In a third vote, over the imposition of VAT on static caravans, 17 Conservatives rebelled and the government's majority was cut by more than two-thirds to just 25.

'Botched'

At present, people of working age can earn £8,105 a year before paying income tax - a figure which is set to rise next year.

Pensioners earning less than than about £24,000 a year get a more generous tax-free allowance - £10,500 for 65-74 year olds and £10,660 for those aged 75 and over. That advantage gradually tapers off as income rises to about £29,000.

From next year, the government plans to freeze those allowances for anyone already aged 65, and scrap them altogether for anyone who turns 65 after 5 April, 2013.

Nearly four and a half million people will be affected - some 40% of pensioners - losing an average of £83 each, but the government says the move will save £1bn by 2015.

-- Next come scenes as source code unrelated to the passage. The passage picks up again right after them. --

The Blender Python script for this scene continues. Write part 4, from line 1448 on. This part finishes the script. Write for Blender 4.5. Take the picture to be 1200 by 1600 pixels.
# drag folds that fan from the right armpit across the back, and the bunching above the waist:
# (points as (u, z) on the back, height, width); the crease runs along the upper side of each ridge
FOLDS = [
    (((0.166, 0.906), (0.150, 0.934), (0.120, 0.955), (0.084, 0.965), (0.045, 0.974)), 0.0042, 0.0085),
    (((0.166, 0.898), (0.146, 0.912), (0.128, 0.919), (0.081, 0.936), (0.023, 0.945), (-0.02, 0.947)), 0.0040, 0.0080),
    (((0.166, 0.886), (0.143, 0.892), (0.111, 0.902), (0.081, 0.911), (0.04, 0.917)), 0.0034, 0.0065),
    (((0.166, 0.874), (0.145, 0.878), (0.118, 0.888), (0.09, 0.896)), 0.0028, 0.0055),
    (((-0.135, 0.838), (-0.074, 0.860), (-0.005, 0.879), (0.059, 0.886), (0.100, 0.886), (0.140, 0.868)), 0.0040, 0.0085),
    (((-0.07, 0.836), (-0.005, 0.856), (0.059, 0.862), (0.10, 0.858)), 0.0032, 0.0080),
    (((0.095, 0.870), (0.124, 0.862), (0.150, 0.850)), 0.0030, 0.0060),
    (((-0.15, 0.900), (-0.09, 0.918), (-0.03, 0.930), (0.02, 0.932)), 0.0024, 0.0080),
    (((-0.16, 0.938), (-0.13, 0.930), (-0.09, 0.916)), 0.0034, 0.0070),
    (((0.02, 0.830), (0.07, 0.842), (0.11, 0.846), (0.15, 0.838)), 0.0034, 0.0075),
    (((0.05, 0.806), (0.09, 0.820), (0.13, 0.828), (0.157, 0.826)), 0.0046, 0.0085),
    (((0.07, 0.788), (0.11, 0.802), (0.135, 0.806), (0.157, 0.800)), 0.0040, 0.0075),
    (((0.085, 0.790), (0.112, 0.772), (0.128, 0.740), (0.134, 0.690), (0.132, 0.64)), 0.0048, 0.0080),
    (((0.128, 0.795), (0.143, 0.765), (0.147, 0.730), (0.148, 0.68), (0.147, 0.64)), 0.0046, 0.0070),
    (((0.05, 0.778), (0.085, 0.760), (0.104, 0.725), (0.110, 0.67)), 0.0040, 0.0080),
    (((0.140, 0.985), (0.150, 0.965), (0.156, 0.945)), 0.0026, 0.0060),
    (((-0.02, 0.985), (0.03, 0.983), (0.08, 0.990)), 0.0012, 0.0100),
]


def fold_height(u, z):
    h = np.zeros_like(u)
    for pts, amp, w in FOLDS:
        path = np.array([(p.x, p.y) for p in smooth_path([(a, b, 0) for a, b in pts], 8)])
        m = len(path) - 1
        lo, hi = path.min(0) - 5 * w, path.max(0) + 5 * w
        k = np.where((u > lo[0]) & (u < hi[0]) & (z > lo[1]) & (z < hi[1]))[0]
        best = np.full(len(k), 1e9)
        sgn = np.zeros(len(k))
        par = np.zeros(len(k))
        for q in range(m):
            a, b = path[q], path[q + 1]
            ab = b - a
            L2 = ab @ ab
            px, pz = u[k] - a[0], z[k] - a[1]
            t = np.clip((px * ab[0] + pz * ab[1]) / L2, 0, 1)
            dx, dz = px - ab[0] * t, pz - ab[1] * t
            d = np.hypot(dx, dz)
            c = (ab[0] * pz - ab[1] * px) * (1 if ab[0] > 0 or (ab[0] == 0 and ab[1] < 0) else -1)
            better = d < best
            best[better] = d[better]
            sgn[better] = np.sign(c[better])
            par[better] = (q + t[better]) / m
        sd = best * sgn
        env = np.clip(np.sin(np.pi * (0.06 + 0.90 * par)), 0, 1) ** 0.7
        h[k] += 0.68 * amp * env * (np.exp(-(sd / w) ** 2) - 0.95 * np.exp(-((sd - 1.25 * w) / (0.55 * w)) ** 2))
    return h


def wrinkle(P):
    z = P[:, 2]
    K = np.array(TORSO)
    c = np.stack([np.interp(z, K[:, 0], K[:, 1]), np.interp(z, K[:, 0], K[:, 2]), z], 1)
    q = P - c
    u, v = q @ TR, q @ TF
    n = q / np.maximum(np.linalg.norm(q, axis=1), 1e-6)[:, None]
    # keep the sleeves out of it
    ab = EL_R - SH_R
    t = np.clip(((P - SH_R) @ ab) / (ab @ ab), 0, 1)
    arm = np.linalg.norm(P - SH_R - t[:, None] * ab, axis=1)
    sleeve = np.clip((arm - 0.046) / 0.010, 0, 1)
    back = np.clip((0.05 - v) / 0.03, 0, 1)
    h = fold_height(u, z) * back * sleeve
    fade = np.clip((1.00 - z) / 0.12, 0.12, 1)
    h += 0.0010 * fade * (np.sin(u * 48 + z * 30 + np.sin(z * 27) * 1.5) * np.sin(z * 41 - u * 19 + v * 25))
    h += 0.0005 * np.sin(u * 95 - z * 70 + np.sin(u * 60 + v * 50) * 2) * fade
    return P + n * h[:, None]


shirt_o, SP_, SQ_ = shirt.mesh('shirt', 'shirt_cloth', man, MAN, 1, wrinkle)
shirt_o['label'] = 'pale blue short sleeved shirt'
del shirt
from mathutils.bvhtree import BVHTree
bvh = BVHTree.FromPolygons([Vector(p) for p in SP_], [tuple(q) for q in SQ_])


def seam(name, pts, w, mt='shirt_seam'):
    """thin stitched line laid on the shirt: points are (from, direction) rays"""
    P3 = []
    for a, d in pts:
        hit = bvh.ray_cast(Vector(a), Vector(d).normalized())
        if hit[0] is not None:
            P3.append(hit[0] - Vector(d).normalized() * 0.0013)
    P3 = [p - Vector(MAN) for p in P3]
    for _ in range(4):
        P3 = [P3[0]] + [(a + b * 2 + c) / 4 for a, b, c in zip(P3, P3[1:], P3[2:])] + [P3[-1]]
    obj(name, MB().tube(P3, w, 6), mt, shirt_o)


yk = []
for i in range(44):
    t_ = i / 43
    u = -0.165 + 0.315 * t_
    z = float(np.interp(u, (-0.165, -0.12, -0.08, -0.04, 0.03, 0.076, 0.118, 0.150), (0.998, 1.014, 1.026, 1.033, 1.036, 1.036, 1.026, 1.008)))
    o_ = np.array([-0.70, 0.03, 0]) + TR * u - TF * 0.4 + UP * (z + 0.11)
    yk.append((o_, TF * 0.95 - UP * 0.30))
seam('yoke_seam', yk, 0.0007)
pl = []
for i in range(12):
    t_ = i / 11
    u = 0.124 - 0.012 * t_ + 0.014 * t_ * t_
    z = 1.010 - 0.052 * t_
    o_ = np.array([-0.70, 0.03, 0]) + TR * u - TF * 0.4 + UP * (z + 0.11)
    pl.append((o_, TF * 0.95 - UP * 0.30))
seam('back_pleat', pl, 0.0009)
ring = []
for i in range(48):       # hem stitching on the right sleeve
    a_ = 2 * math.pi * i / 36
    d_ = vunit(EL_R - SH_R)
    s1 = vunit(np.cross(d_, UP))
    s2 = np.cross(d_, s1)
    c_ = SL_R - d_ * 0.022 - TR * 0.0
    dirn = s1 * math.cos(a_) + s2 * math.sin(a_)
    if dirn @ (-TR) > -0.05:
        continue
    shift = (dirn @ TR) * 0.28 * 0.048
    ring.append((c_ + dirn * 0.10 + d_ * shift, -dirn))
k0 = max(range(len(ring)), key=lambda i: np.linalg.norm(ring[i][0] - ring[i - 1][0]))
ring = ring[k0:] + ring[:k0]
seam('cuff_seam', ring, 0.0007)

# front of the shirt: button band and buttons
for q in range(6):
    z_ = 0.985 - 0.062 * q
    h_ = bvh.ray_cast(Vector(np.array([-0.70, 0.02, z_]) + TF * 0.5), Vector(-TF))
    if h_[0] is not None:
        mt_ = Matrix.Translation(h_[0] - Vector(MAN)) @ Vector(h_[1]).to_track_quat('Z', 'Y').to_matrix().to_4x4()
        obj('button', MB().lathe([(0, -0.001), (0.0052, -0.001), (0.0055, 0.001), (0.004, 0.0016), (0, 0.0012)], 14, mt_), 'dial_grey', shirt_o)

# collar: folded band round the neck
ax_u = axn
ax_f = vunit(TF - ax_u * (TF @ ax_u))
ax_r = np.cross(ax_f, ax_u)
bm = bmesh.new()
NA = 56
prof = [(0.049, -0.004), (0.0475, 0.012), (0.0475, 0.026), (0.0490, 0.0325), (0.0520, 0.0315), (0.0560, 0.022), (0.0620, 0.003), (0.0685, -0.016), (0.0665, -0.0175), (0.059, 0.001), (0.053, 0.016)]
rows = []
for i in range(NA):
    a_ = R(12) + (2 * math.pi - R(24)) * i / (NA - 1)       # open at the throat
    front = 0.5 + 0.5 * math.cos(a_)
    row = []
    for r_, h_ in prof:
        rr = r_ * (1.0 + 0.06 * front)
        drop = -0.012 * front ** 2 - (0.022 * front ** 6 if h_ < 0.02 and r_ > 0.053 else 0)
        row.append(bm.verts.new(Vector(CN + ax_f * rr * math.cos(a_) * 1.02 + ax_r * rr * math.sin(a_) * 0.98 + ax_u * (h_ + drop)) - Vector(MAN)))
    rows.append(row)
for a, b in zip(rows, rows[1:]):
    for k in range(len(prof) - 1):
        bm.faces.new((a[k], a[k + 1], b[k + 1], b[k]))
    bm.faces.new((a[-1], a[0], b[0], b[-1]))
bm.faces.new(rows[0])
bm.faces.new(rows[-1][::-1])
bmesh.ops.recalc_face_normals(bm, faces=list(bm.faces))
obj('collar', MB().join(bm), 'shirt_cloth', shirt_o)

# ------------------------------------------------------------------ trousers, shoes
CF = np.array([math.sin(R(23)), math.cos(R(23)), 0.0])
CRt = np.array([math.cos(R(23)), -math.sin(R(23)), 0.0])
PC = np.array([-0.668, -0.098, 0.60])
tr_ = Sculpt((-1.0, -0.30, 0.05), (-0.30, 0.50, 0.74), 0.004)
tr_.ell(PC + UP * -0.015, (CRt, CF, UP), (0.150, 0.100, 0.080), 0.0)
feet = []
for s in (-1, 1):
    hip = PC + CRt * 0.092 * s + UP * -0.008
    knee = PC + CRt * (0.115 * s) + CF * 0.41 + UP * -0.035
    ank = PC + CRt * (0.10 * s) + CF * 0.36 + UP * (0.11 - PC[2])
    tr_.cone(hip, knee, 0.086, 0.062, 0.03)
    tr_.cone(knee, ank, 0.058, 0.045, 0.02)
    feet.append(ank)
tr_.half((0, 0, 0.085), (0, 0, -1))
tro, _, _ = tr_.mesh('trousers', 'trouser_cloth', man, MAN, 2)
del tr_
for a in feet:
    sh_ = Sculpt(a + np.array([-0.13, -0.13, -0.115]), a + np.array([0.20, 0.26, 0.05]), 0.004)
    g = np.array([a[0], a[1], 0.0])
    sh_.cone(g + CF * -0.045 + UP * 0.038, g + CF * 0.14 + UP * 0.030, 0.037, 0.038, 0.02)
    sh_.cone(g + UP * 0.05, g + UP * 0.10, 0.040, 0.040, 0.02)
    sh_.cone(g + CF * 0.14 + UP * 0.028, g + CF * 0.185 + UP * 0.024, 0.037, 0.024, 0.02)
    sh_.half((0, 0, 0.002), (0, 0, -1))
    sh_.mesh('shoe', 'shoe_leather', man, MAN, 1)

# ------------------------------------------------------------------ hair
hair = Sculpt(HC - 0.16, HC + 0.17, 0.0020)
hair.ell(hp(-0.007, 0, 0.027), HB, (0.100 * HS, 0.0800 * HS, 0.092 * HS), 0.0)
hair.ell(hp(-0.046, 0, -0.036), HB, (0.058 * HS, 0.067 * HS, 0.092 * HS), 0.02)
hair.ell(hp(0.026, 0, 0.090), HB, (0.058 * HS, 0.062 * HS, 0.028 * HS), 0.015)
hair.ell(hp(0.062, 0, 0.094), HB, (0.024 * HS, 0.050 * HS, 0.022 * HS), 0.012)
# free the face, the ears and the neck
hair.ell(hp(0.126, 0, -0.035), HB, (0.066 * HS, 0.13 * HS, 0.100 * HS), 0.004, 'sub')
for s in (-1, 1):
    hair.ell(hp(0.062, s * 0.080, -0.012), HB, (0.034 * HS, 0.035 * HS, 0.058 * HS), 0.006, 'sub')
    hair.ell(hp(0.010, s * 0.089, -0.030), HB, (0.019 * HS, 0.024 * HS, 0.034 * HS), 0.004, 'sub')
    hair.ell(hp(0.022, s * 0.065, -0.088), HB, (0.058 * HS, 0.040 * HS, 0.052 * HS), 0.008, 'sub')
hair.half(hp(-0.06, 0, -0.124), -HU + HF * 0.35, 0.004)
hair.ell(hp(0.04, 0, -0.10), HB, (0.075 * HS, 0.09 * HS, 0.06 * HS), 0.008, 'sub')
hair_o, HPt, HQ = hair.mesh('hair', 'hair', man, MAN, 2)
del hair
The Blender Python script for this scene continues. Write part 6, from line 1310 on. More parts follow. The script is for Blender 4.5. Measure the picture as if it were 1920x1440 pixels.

There will be no change for those earning more than £30,000 - who would not have received the extra allowance anyway - or those receiving only the basic state pension and pension credit, who do not earn enough to pay income tax.

During Thursday afternoon's Finance Bill debate, Exchequer Secretary to the Treasury David Gauke defended the tax changes, arguing that the basic state pension had gone up by £127 more under the coalition government than it would have done under plans inherited from Labour.

But for Labour, shadow chief secretary to the Treasury Rachel Reeves said ministers could not take credit for an increase in pensions forced on them by the high rate of inflation.

And she added: "We should be doing what we can to help them, not seeing pensioners as a soft target for stealth taxes - as this chancellor clearly does."

Conservative MP Richard Harrington asked Ms Reeves whether she believed "as a point of principle" that people under 65 should have a lower personal allowance than those over that age.

She replied that retired people were under "more pressure" because they relied on fixed incomes.

Branding the policy a "disreputable raid on the incomes of older people", she said the Commons vote was an opportunity for Conservative and Lib Dem MPs "to make amends".

'Tax on prudence'

Many pensioners groups have criticised the move.

Geraldine Bedell, editor of the website Gransnet, told the BBC: "What people are saying on our forums is that they feel that they're a soft target, that this is a tax on prudence.

"These are people who've saved all their lives and expected to have a certain income, a very modest income, and their expectations are being cut from underneath them."

But Mervyn Kohler, from Age UK, said that while some people would be affected, the change was "relatively small beer in the big picture of things".

"By definition, they are the people who will have got better incomes, because they have savings and investments and things like that that they can rely on."

Angus Hanton, from think tank the Intergenerational Foundation, said the government was not going far enough.

"We wonder why people over 65 don't have to pay National Insurance on earned income. That seems to us to give them an unfair advantage in the labour market," he said.